Telling the truth, proclaiming the dream, repairing the breach and practicing the way are the four parts of the Episcopal Church’s Becoming Beloved Community vision, which the Diocese of Iowa is interpreting locally to meet community needs. On Feb. 10, there was a church leader training. Photo: the Rev. Meg Wagner/Diocese of Iowa

The Diocese of Iowa is creating a new Racial Justice Center in the heart of Iowa City, using the church’s Becoming Beloved Community guide as its framework. “Those people are on fire. They’re amazing,” said Spellers, who was the keynote speaker for the annual diocesan conference in October. “They want the rest of the heartland to follow.”

The diocese received a Mission Enterprise Zone grant of $75,000 for the center and its work.

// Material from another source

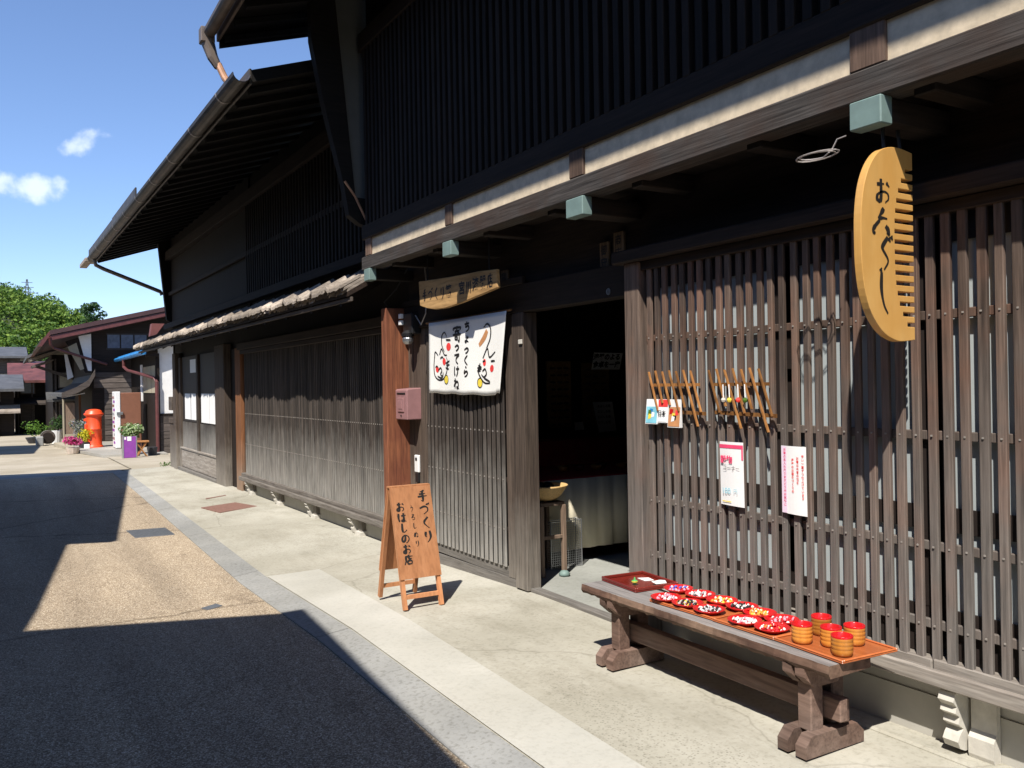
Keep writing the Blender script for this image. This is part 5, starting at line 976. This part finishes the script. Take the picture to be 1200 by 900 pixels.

The area has struggled with its changing demographics, said the Rev. Meg Wagner, the diocese’s missioner for communication and reconciliation. “We’ve heard things like ‘I don’t see color,’ that we don’t have a race problem because we’re mostly white, or because we’re surrounded by mostly white people, we don’t know how to talk about race and deal with our white guilt,” she said. “There’s a recognized need for more understanding of our history of race and oppression.”

There will be community discussions on equity gaps in education; pilgrimages following the underground railroad; an urban retreat with meditation; Freedom School curriculum, founded during the 1960s Civil Rights era to empower black Americans; a summit for women and girls of color; and a summer tour to prepare young black students for college.

“We want this to be about empowering people to be nonviolent agents for change in the world,” Wagner said.

This church-wide effort is by no means a straight, clear path, leaders say. That’s why Becoming Beloved Community is a labyrinth, she said.

“You just have to keep walking this path; it’s going to last a lifetime,” she said. “And just like a labyrinth, you’re never finished. But standing still is not an option for us anymore, as far as we’re concerned.”